The following table sets forth an analysis of changes in consolidated net sales for 2010 as compared to 2009 (in millions,
except percentages):
Core sales $ 261.1 4.7%
Foreign currency 2.2
Product line exits and rationalizations (81.7) (1.4)
Total change in net sales $ 181.6 3.3%
Core sales increased 4.7% compared to the prior year resulting from higher volumes primarily due to increases in demand,
particularly internationally, and restocking by customers in anticipation of future increases in consumer demand, particularly in
the geographic regions and channels where inventories were reduced in late 2008 and early 2009. The higher volumes were also
attributable to new products launched during 2010, distribution gains and geographic expansion. Core sales at the Company’s
North American and international businesses increased approximately 3.6% and 7.9%, respectively, versus the prior year. Last
year’s product line exits reduced year-over-year sales by 1.4% while foreign currency had a negligible impact.

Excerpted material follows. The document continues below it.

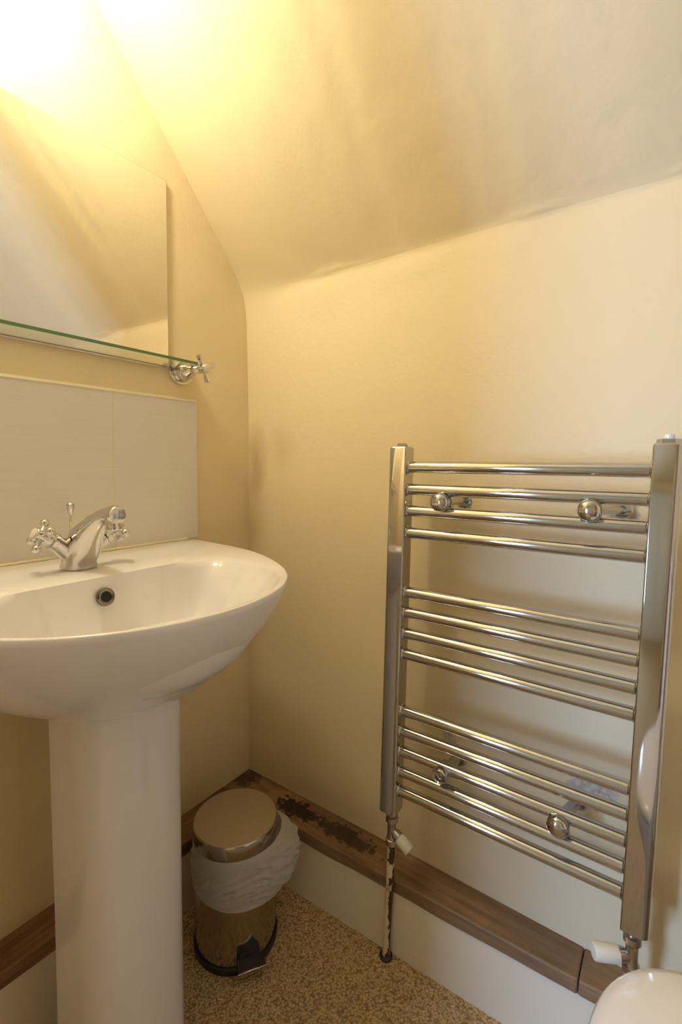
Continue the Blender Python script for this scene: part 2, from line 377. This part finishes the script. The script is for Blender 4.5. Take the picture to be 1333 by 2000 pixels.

Gross margin, as a percentage of net sales, for 2010 was 37.7%, or $2,170.8 million, versus 36.7% of net sales, or $2,049.5 million,
for 2009. The primary drivers of the 100 basis point gross margin improvement were productivity gains from several initiatives,
including Project Acceleration, and improved product mix, partially offset by input cost inflation.

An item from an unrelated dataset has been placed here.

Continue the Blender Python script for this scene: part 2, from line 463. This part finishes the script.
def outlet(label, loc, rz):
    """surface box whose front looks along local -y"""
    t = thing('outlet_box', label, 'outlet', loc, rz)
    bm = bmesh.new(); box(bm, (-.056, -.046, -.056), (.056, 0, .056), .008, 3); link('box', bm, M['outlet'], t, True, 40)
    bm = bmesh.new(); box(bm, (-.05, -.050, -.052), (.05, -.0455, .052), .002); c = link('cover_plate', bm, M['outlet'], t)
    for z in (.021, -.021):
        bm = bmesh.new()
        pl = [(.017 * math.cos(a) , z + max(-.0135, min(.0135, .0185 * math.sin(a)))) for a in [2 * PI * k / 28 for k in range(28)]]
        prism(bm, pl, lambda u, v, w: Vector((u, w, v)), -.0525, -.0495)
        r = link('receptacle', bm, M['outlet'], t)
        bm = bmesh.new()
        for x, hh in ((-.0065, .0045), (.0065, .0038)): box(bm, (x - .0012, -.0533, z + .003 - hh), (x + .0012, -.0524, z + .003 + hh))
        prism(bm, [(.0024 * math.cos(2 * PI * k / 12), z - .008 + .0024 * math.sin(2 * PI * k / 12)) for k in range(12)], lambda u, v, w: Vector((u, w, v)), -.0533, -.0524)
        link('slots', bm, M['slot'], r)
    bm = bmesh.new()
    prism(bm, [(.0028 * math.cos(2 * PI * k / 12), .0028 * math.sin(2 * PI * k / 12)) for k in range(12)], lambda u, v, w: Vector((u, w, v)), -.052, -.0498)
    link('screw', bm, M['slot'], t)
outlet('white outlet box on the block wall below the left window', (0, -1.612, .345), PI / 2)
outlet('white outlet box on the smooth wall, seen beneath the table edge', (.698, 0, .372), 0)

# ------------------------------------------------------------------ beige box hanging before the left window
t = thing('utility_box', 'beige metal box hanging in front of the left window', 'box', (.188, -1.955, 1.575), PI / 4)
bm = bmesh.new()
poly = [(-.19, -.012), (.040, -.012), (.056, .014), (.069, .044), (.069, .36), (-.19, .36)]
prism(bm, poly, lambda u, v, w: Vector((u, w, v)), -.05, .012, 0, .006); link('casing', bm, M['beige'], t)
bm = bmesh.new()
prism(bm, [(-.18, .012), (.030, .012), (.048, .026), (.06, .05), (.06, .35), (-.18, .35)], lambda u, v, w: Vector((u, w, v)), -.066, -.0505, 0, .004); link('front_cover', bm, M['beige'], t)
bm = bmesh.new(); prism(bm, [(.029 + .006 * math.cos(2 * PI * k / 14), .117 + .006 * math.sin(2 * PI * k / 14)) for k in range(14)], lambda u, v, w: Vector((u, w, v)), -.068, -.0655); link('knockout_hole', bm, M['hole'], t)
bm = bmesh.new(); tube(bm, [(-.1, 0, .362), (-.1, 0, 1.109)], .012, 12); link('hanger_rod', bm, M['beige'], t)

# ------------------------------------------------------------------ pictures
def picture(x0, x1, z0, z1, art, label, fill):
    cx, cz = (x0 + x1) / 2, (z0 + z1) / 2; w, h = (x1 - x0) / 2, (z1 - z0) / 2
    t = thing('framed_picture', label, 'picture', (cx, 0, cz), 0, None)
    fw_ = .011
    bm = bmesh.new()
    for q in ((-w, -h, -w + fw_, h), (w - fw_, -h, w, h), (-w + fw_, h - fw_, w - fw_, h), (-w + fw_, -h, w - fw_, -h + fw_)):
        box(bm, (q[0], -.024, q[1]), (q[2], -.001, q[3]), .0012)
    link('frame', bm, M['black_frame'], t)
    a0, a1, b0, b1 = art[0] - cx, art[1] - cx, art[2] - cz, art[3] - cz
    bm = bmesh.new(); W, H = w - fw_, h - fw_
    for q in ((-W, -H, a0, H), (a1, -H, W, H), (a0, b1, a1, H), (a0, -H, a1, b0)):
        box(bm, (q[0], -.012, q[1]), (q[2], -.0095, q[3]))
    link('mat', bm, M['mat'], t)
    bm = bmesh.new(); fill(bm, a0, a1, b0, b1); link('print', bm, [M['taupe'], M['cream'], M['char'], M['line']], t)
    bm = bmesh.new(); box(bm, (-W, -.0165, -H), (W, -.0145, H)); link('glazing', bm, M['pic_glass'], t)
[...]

SG&A expenses for 2010 were 25.4% of net sales, or $1,463.4 million, versus 24.6% of net sales, or $1,374.6 million for 2009,
with currency having a negligible impact on the year-over-year increase. Approximately 30 basis points of the 80 basis point
increase in SG&A expenses as a percentage of sales is attributable to restructuring related charges incurred in connection with
the European Transformation Plan in 2010. The remaining increase was mainly due to the Company’s increased spend for brand
building and other strategic SG&A activities, such as marketing initiatives, advertising and promotions, sales force increases
and the implementation of SAP.
The Company recorded restructuring costs of $77.5 million and $100.0 million for 2010 and 2009, respectively. The decrease
in restructuring costs is largely attributable to lower costs associated with reducing the Company’s manufacturing and distribution
footprint, as the Company completed Project Acceleration in 2010. In addition, the Company incurred lower restructuring costs
associated with restructuring programs focused on streamlining the organizational structure to reduce structural SG&A costs.

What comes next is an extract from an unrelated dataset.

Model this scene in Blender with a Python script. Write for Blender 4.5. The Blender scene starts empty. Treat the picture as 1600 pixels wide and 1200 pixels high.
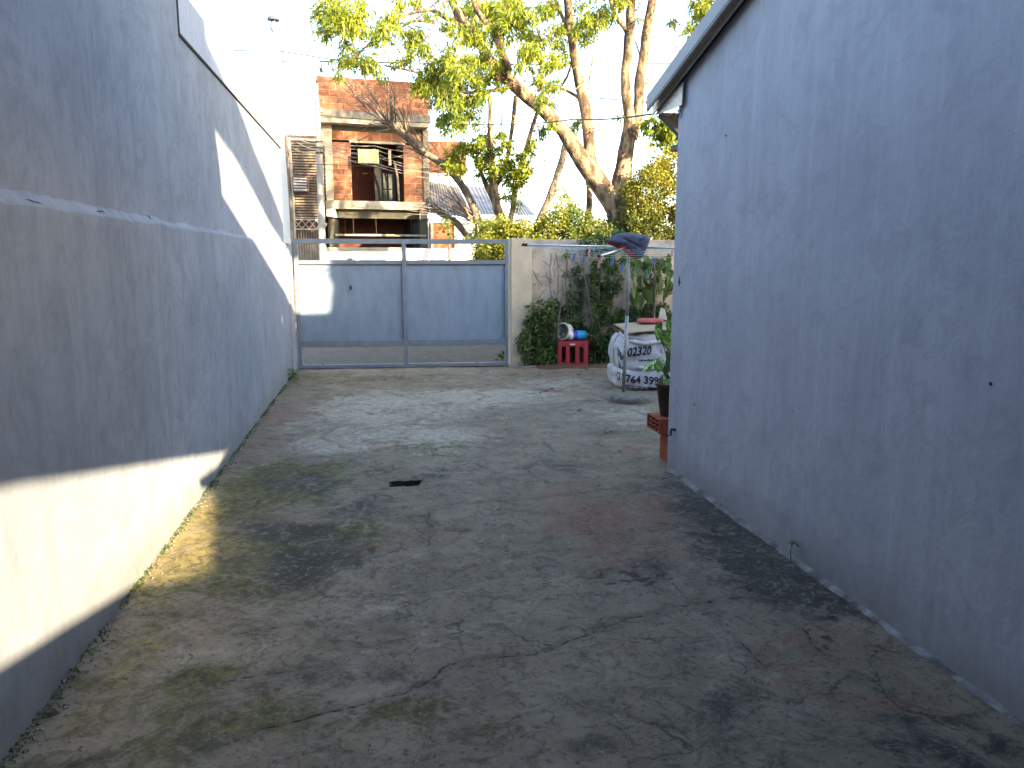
import bpy, math, random
import numpy as np
from mathutils import Vector, Matrix, noise as mn
random.seed(7); RNG = np.random.default_rng(7)
S = bpy.context.scene; COL = S.collection
R = math.radians

# ------------------------------------------------------------------ camera, world, sun, exposure
CH = 1.6
cd = bpy.data.cameras.new('camera'); cam = bpy.data.objects.new('camera', cd); COL.objects.link(cam)
YAW = math.atan(205/1200); PITCH = math.atan(196/1200)
cd.sensor_width = 36; cd.lens = 27; cd.clip_start = .05; cd.clip_end = 3000
cam.location = (0, 0, CH); cam.rotation_euler = (math.pi/2-PITCH, 0, -YAW)
S.camera = cam
SUNV = Vector((3.4, -4.6, 1.71)).normalized()           # towards the sun
elev = math.asin(SUNV.z); azim = math.atan2(SUNV.x, SUNV.y)
W = bpy.data.worlds.new('World'); S.world = W; W.use_nodes = True
nt = W.node_tree; nt.nodes.clear()
sky = nt.nodes.new('ShaderNodeTexSky'); sky.sky_type = 'NISHITA'; sky.sun_disc = False
sky.sun_elevation = elev; sky.sun_rotation = azim; sky.air_density = 1.0; sky.dust_density = 1.3; sky.ozone_density = 1.0
bg = nt.nodes.new('ShaderNodeBackground'); bg.inputs[1].default_value = .13
wo = nt.nodes.new('ShaderNodeOutputWorld')
nt.links.new(sky.outputs[0], bg.inputs[0]); nt.links.new(bg.outputs[0], wo.inputs[0])
sd = bpy.data.lights.new('sun', 'SUN'); sd.energy = 5; sd.angle = R(.6); sd.color = (1, .80, .50)
sun = bpy.data.objects.new('sun', sd); COL.objects.link(sun)
sun.rotation_euler = SUNV.to_track_quat('Z', 'Y').to_euler(); sun.location = (20, -20, 20)
S.view_settings.view_transform = 'Standard'; S.view_settings.look = 'None'
S.view_settings.exposure = 2.98; S.view_settings.gamma = 1
S.view_settings.use_curve_mapping = False

# ------------------------------------------------------------------ measuring the place from the photograph
fw = np.array([math.sin(YAW)*math.cos(PITCH), math.cos(YAW)*math.cos(PITCH), -math.sin(PITCH)])
rt = np.array([math.cos(YAW), -math.sin(YAW), 0.]); up = np.cross(rt, fw); C0 = np.array([0, 0, CH])
def ray(x, y): return fw*1200+rt*(x-800)-up*(y-600)
def G(x, y, z=0): d = ray(x, y); return C0+d*(z-CH)/d[2]
def PX(x, y, X): d = ray(x, y); return C0+d*(X/d[0])
def PY(x, y, Y): d = ray(x, y); return C0+d*(Y/d[1])
def pxm(Y, X=0): return 1200/((np.array([X, Y, 1.6])-C0)@fw)

# ------------------------------------------------------------------ materials
def new_mat(name):
    m = bpy.data.materials.new(name); m.use_nodes = True
    b = m.node_tree.nodes['Principled BSDF']; return m, m.node_tree, b
class N:
    def __init__(s, nt): s.nt = nt
    def n(s, t, **k):
        o = s.nt.nodes.new(t)
        for a, v in k.items(): setattr(o, a, v)
        return o
    def l(s, a, b): s.nt.links.new(a, b)
    def noise(s, vec, scale, detail=6, rough=.6, dist=0):
        o = s.n('ShaderNodeTexNoise'); o.inputs['Scale'].default_value = scale; o.inputs['Detail'].default_value = detail
        o.inputs['Roughness'].default_value = rough; o.inputs['Distortion'].default_value = dist
        if vec is not None: s.l(vec, o.inputs['Vector'])
        return o.outputs[0]
    def ramp(s, fac, a, b, lo=0., hi=1.):
        o = s.n('ShaderNodeMapRange'); o.inputs[1].default_value = a; o.inputs[2].default_value = b
        o.inputs[3].default_value = lo; o.inputs[4].default_value = hi; s.l(fac, o.inputs[0]); return o.outputs[0]
    def mix(s, fac, a, b, mode='MIX'):
        o = s.n('ShaderNodeMix', data_type='RGBA', blend_type=mode)
        for v, i in ((fac, 0), (a, 6), (b, 7)):
            if hasattr(v, 'links'): s.l(v, o.inputs[i])
            elif i == 0: o.inputs[0].default_value = v
            else: o.inputs[i].default_value = (*v[:3], 1)
        return o.outputs[2]
    def math(s, op, a, b=0.):
        o = s.n('ShaderNodeMath', operation=op)
        for v, i in ((a, 0), (b, 1)):
            if hasattr(v, 'links'): s.l(v, o.inputs[i])
            else: o.inputs[i].default_value = v
        return o.outputs[0]
    def scale(s, vec, v):
        o = s.n('ShaderNodeVectorMath', operation='MULTIPLY'); s.l(vec, o.inputs[0]); o.inputs[1].default_value = v; return o.outputs[0]
    def attr(s, name):
        o = s.n('ShaderNodeAttribute'); o.attribute_name = name; return o.outputs['Fac']
    def bump(s, h, strength, dist, prev=None):
        o = s.n('ShaderNodeBump'); o.inputs['Strength'].default_value = strength; o.inputs['Distance'].default_value = dist
        s.l(h, o.inputs['Height'])
        if prev is not None: s.l(prev, o.inputs['Normal'])
        return o.outputs[0]
def mat(name, col, col2=None, sc=6., rough=.75, metal=0., bump=.2, bd=.01, obj=False, streak=None, rnd=0., det=6, ramp=(.35, .65), spec=.3):
    m, t, b = new_mat(name); n = N(t)
    v = n.n('ShaderNodeTexCoord').outputs['Object'] if obj else n.n('ShaderNodeNewGeometry').outputs['Position']
    if streak: v2 = n.scale(v, streak)
    else: v2 = v
    nz = n.noise(v2, sc, det)
    c = n.mix(n.ramp(nz, *ramp), col, col2 or tuple(x*.75 for x in col))
    if rnd:
        r = n.n('ShaderNodeObjectInfo').outputs['Random']
        h = n.n('ShaderNodeHueSaturation'); n.l(c, h.inputs['Color'])
        n.l(n.ramp(r, 0, 1, 1-rnd, 1+rnd), h.inputs['Value']); c = h.outputs[0]
    n.l(c, b.inputs['Base Color']); b.inputs['Roughness'].default_value = rough; b.inputs['Metallic'].default_value = metal
    b.inputs['Specular IOR Level'].default_value = spec
    if bump: n.l(n.bump(n.noise(v, sc*6, 4), bump, bd), b.inputs['Normal'])
    return m
def plaster_mat(name, A, B, dark, sx=1., seam=None):
    """trowelled cement wash: large patches, vertical run marks, trowel arcs, pin holes"""
    m, t, b = new_mat(name); n = N(t)
    v = n.n('ShaderNodeNewGeometry').outputs['Position']
    big = n.noise(v, .9, 5, .6, .6)
    c = n.mix(n.ramp(big, .32, .68), A, B)
    st = n.noise(n.scale(v, (7, 7, .55)), 1.0, 5, .62, .25)
    c = n.mix(n.math('MULTIPLY', n.ramp(st, .48, .75), .55), c, dark)
    st2 = n.noise(n.scale(v, (22, 22, 1.2)), 1.0, 3, .6)
    c = n.mix(n.math('MULTIPLY', n.ramp(st2, .5, .8), .35), c, tuple(x*1.18 for x in A))
    md = n.noise(v, 5.5, 8, .68, 1.2)
    c = n.mix(n.math('MULTIPLY', n.ramp(md, .5, .72), .5), c, tuple(x*.82 for x in dark))
    md2 = n.noise(v, 2.2, 6, .7, 1.6)
    c = n.mix(n.math('MULTIPLY', n.ramp(md2, .55, .62), .22), c, tuple(x*.85 for x in B))
    fine = n.noise(v, 60, 3, .6)
    c = n.mix(n.math('MULTIPLY', n.ramp(fine, .55, .8), .25), c, dark)
    vo = n.n('ShaderNodeTexVoronoi'); vo.inputs['Scale'].default_value = 2.6; n.l(v, vo.inputs['Vector'])
    pin = n.ramp(vo.outputs[0], .012, .022, 1, 0)
    c = n.mix(n.math('MULTIPLY', pin, .55), c, (.06, .06, .07))
    sp = n.n('ShaderNodeSeparateXYZ'); n.l(v, sp.inputs[0])
    if seam:
        yy = n.math('ADD', sp.outputs[1], n.math('MULTIPLY', n.noise(n.scale(v, (1, 1, .8)), 1.3, 4), .5))
        f = n.math('MULTIPLY', n.ramp(yy, seam+.22, seam+.30, 1, 0), n.ramp(sp.outputs[2], 1.74, 1.78, 1, .0))
        c = n.mix(n.math('MULTIPLY', f, .16), c, (.085, .098, .125))
        cl_ = n.noise(v, 2.8, 9, .72, 2.0)
        c = n.mix(n.math('MULTIPLY', n.ramp(cl_, .50, .58), .22), c, (.095, .108, .135))
    # damp and splash dirt close to the floor
    hz = n.math('ADD', sp.outputs[2], n.math('MULTIPLY', n.noise(v, 4, 5), -.35))
    c = n.mix(n.ramp(hz, -.17, .10, .45, 0), c, (.085, .085, .062))
    n.l(c, b.inputs['Base Color']); b.inputs['Roughness'].default_value = .82; b.inputs['Specular IOR Level'].default_value = .25
    n.l(n.bump(md, .25, .012, n.bump(fine, .25, .003, n.bump(big, .3, .05))), b.inputs['Normal'])
    return m
M = {}
M['wall'] = plaster_mat('cement_wash', (.232, .250, .292), (.170, .184, .218), (.140, .152, .182), seam=4.55)
M['wall2'] = plaster_mat('grey_paint_plaster', (.335, .362, .420), (.275, .298, .355), (.240, .258, .315))
M['cream'] = mat('cream_wall_paint', (.37, .325, .245), (.29, .255, .19), 3, .85, bump=.3, streak=(2, 2, 1))
M['creamdirty'] = mat('stained_cream_plaster', (.33, .295, .245), (.17, .15, .125), 4.5, .9, bump=.4, ramp=(.38, .72), det=9)
M['white'] = mat('white_wall_paint', (.72, .70, .66), (.62, .60, .56), 2, .8, bump=.15)
M['palegrey'] = mat('pale_grey_paint', (.50, .50, .53), (.44, .44, .47), 2, .8, bump=.1)
M['metal'] = mat('grey_blue_enamel', (.125, .168, .228), (.098, .136, .190), 3, .5, bump=.12, bd=.004, streak=(3, 3, 1), spec=.4)
M['metald'] = mat('grey_blue_enamel_frame', (.105, .130, .165), (.08, .10, .13), 8, .5, bump=.2, bd=.003, spec=.4)
M['rust'] = mat('rusty_steel', (.10, .055, .035), (.06, .04, .03), 20, .8, obj=True)
M['galv'] = mat('galvanised_sheet', (.30, .31, .32), (.17, .18, .19), 45, .45, metal=.6, bump=.1, bd=.002)
M['verge'] = mat('grey_verge_sheet', (.25, .265, .29), (.21, .225, .25), 6, .6, bump=.1)
M['dark'] = mat('dark_void', (.03, .03, .032), (.02, .02, .02), 5, .9)
M['alu'] = mat('aluminium_tube', (.62, .64, .66), (.5, .52, .55), 30, .3, metal=.8, bump=0, obj=True)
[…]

The restructuring costs for 2010 included $6.0 million of facility and other exit costs, $53.6 million of employee severance,
termination benefits and employee relocation costs, and $17.9 million of exited contractual commitments and other restructuring
costs. The restructuring costs for 2009 included $32.4 million of facility and other exit and impairment costs, $48.8 million of
employee severance, termination benefits and employee relocation costs, and $18.8 million of exited contractual commitments
and other restructuring costs. See Footnote 4 of the Notes to Consolidated Financial Statements for further information.